Mantashe has set up two committees to work with the Chamber of Mines. One is looking at inclusive growth, while the other is investigating how to fine-tune the charter in a way that is compatible with its strategy on competitiveness and inclusive growth.

Godongwana was adamant that the country could rise in the rankings if stakeholders worked together.

“We can sit at number 21. The Chamber of Mines is predicting that if we achieve that, we can grow the mining sector four times.”

Godongwana admitted that the ANC had made mistakes.

“I would not be honest with this audience if I say over the last few years we have not made a number of mistakes. We have made a number of mistakes, which some of us have admitted publicly,” he said.

South Africa had to work at rebuilding confidence and continue its reform process, he argued.

While confidence has improved since President Jacob Zuma was replaced by Cyril Ramaphosa, the shock first quarter 2.2% GDP contraction has highlighted just how fragile the economy is.

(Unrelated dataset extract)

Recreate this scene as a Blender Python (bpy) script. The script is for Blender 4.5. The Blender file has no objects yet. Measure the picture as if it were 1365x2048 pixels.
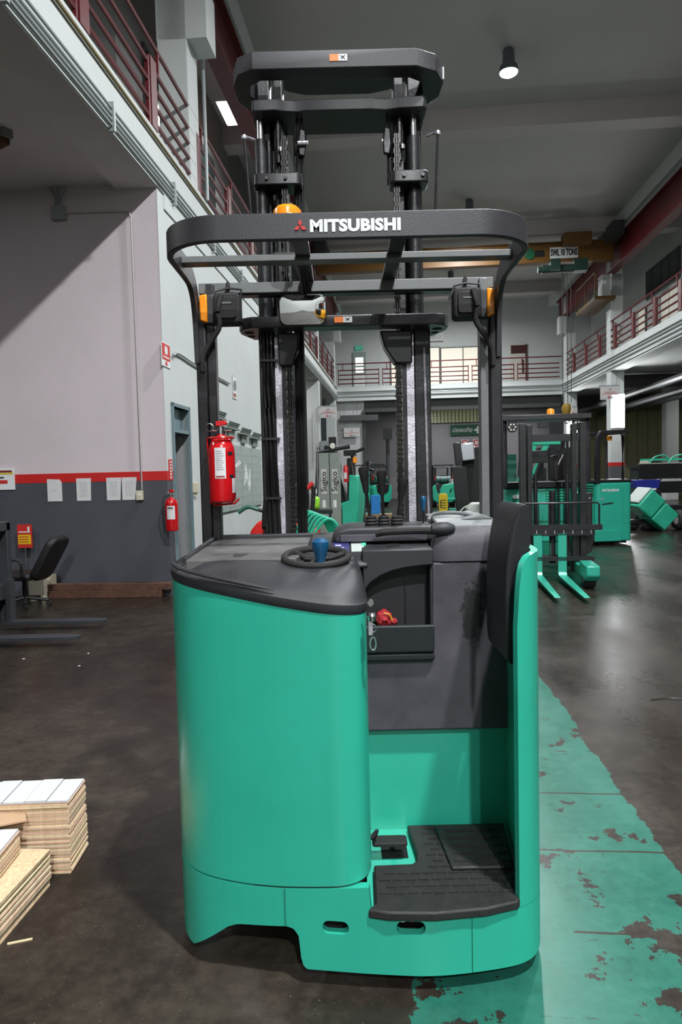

Although many economists have said that confidence is the cheapest form of stimulus, economic strategist Thabi Leoka warned that confidence alone would not grow the economy sustainably.

“I think that if we comfortably grow at a sustained level [of] 3 to 5% … over the next 10 years, then you will start to see the change that we want to see.”

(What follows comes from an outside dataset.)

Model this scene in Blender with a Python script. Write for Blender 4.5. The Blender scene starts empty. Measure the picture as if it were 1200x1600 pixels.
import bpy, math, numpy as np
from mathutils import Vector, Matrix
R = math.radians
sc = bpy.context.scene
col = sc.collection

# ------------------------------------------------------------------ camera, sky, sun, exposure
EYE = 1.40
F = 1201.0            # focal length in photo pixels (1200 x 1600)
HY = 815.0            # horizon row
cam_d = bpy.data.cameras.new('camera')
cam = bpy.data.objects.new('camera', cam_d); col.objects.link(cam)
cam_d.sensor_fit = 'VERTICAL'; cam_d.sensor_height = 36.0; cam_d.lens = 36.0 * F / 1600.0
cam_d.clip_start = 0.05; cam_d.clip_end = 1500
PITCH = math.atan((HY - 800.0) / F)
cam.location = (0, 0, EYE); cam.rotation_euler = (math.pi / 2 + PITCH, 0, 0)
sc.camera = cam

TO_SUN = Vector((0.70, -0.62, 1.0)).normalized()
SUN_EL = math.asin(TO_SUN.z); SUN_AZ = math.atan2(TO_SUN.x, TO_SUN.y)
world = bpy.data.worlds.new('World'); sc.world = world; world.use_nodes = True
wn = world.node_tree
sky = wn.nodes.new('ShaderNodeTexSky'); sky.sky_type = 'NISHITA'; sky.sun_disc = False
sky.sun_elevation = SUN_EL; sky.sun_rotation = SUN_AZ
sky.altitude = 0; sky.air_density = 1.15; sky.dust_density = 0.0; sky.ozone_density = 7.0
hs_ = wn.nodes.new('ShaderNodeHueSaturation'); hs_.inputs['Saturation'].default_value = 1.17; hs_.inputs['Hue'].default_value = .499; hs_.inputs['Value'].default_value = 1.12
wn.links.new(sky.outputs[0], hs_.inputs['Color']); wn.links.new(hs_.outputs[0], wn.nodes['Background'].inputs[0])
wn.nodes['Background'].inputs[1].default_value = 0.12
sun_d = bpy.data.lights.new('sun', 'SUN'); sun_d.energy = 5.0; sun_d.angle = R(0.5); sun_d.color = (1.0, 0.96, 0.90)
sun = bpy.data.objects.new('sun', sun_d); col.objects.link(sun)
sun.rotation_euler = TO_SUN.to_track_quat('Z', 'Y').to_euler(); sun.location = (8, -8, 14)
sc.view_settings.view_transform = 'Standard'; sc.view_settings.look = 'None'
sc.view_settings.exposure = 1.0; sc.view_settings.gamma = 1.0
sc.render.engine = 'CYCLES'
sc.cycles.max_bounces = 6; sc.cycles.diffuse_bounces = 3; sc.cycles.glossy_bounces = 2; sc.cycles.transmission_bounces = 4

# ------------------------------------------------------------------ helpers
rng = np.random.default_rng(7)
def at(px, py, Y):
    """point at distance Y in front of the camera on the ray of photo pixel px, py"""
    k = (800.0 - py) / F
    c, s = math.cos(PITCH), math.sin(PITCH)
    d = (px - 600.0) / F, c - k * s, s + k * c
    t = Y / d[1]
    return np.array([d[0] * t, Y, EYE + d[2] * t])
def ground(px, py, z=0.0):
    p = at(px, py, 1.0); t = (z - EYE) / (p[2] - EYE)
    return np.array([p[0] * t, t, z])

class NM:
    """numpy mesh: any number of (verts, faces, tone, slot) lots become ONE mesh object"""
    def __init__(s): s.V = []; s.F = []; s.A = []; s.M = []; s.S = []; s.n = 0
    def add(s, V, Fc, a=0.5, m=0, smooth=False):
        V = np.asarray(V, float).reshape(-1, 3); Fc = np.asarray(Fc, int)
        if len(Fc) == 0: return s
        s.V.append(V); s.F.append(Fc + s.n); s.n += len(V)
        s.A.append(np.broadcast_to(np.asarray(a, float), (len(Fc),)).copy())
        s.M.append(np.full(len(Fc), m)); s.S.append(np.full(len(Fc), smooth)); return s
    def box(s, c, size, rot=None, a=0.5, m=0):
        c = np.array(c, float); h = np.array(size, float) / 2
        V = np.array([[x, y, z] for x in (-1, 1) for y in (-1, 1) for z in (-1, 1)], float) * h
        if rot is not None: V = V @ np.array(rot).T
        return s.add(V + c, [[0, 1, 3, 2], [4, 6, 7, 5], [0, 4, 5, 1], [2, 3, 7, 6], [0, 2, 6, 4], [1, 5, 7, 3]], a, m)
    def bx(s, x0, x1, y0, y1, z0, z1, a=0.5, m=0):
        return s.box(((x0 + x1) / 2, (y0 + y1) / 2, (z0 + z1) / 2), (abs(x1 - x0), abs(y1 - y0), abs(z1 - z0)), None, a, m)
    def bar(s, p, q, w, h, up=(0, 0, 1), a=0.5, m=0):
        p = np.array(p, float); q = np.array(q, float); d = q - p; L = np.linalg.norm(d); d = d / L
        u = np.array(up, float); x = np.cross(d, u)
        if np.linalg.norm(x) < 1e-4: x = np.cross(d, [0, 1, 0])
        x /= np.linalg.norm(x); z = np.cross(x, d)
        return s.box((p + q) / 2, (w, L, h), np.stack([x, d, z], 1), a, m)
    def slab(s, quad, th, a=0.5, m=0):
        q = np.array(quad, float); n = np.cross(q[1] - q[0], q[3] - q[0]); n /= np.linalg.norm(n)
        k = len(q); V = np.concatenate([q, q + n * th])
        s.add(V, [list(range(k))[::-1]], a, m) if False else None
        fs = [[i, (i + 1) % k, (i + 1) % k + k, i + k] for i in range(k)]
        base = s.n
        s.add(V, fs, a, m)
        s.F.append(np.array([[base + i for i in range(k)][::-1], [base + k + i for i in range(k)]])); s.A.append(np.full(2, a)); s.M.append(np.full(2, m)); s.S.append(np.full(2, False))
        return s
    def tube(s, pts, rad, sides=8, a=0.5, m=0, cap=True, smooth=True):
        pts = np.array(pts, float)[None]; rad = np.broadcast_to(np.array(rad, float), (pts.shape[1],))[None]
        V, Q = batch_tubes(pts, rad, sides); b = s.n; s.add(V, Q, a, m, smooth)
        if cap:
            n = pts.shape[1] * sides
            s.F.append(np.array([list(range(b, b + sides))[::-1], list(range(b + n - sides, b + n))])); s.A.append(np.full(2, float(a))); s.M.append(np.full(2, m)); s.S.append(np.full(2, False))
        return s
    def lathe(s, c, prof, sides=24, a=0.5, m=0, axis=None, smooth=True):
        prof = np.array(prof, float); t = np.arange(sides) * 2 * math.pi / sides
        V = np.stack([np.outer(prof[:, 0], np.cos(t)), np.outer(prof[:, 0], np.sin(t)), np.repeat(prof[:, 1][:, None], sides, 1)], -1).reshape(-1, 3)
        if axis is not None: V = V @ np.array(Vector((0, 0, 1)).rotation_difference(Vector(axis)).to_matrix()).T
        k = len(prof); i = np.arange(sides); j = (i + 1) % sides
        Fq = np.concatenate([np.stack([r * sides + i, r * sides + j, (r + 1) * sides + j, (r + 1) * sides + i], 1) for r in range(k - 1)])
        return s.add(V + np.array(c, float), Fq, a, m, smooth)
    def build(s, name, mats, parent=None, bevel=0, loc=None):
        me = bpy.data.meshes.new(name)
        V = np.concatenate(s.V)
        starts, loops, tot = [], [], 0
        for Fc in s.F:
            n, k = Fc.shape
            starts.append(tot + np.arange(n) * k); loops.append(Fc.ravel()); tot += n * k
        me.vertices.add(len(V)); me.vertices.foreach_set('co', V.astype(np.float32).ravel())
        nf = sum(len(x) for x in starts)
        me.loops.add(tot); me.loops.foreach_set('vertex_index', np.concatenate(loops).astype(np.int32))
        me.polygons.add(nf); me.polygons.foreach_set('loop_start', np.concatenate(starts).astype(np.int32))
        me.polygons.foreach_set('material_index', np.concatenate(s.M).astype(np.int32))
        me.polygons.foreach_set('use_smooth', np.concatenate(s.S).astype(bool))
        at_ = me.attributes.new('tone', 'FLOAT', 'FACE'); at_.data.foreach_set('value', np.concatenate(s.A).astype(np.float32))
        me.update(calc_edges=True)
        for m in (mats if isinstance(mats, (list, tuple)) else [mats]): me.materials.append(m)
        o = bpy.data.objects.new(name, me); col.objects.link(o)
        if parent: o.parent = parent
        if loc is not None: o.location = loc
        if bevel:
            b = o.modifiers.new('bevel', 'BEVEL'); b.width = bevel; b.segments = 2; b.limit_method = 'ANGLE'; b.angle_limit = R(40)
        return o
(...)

Drawing on work from a Harvard professor, Leoka said the country suffered from “premature load-bearing”. Even though policies such as the RDP (the Reconstruction and Development Programme of 1994) had “kind of failed”, policymakers kept on adding to it with Gear and Asgisa (the Growth, Employment and Redistribution strategy introduced in 1996, and the Accelerated and Shared Growth Initiative for SA, which replaced Gear in 2005).

“We keep on adding without actually committing ourselves to a policy and implementing it.”

Asked whether the trust deficit between government and business – something that had been raised numerous times in the wake of Zuma’s decision to fire finance ministers Nhlanhla Nene and Pravin Gordhan – had been fixed, Busisiwe Mavuso, COO of Business Leadership South Africa, said the parties were working on the matter.

The big issue with regards to investment was whether the environment was conducive for business to grow. If such an environment was lacking, there was no need to send investment envoys into the world to raise foreign direct investment.

“I think this current administration gets that,” said Mavuso. “Yes, we need to continue pushing them in the right direction … I don’t think that we are at a space now where we are saying that we have arrived. You know, when everything is well. No, far from it. We haven’t arrived and not everything is well.”

Ramaphosa hopes to attract $100 billion in new foreign direct investment into South Africa over the next five years and has appointed four investment envoys to find opportunities.

Mavuso said it would be disingenuous to not give credit to the current administration.

“My worry is that I don’t know to what extent do they understand the urgency of the situation. They don’t have the latitude of taking things easy. I don’t know to what extent they understand that the growth rate of any economy is constrained by its political economy.”

Political analyst Ralph Mathekga said South Africa’s problems were not as complex as many people made them out to be.

“It is about just closing the tap at Transnet [and other entities].”

Mathekga said Ramaphosa should endeavour to close the leaks, and position the party for structural reforms after the 2019 election.